A similar state of mind eats into matters of public taste and morality. It is now enough for someone, no matter how bored, bigoted or nutty, to take offence for them to be taken seriously. Such is our state of cultural cringe that the sensibilities of one wuss weigh more heavily in the balance than the views of a thousand people who take a normal, grown-up view. Last month, Manchester Museum responded to complaints from members of the public who had been offended by the dessicated 4,000- year-old remains of Egyptian mummies, on the grounds that the figures were unclothed. The response, inevitably, was a victory for dirty-minded prurience. The figures were covered up.

This week's menacing idiocy came courtesy of the government minister Anna Eagle. Proposing new anti-pornography legislation to cover computer-generated images, she remarked that cartoons and paintings should also fall within the law. This great leap forward for those who are afraid of everything, particularly freedom, was defended on the grounds that legitimate works of art would never be banned. The only sane response to this argument is derisive laughter.

Objecting to the idea of a potential new tier of censorship, David Hockney perceptively referred to "the mean spirit of the age". To oppose this scourge of nay-saying nannies, spreading guilt, fear and anxiety wherever they go, is not grumpiness but a positive, life-affirming gesture on behalf of the individual, the unusual and the risky.

As the Kinkster once said in the context of Texas, we must fight back against the wussification of our culture – even if we have to do it one wuss at a time.

Don't feel too sorry for Leah

In a game but touchingly ineptattempt to bolster her career, a Canadian journalist called Leah McLaren has written a multimedia project – column, film, and probably video game – around the exhausted cliché that Englishmen are bad lovers. She had once worked on a right-wing tabloid in London and dated, as she elegantly puts it, "a lot of crap British men".

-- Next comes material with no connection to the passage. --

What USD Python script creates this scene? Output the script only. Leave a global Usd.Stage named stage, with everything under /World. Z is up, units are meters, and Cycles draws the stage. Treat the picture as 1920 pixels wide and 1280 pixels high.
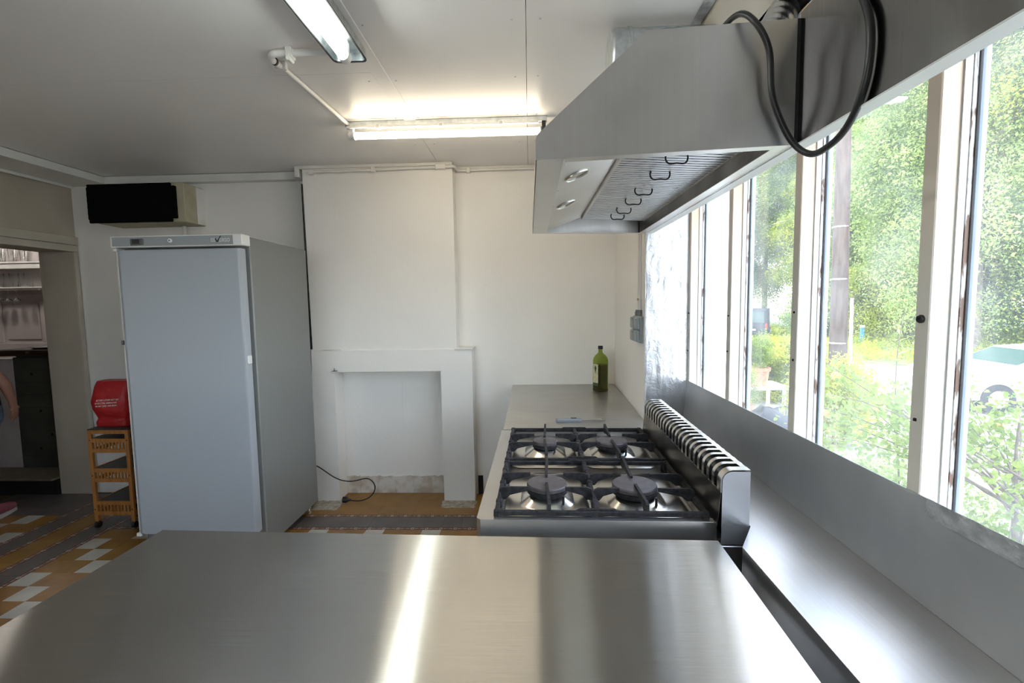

She never apparently went to bed with any of them, a fact that she puts down to their alcoholism, misogyny or repressed homosexuality. She says that behind every well-mannered Englishman is someone "who wants to go home and be whipped and chained". It all sounds very much like a desperate cry for help. Leah is currently dating an ex-pat Canadian.

* If you are looking for a perfect symbol of the inter-relatedness of British landscape and everyday life, of the practical and the pleasurable, wild and domestic, then a leading contender would be the apple.

This month the importance of fruit growing, and of apples in particular, has received a double boost. Three collections of 1,000 varieties of apple have been sold for cultivation to the Prince of Wales's Duchy organic food range, to the Co-operative Society and to a private collector in Scotland.

At a more popular level, the environmental organisation Common Ground has published a manifesto and guide for those who want to make orchards part of their community, in the same way as a village green might be. Community Orchards Handbook, promoting the idea of a shared place which is good for people, wildlife and food, is one of the publications of the summer.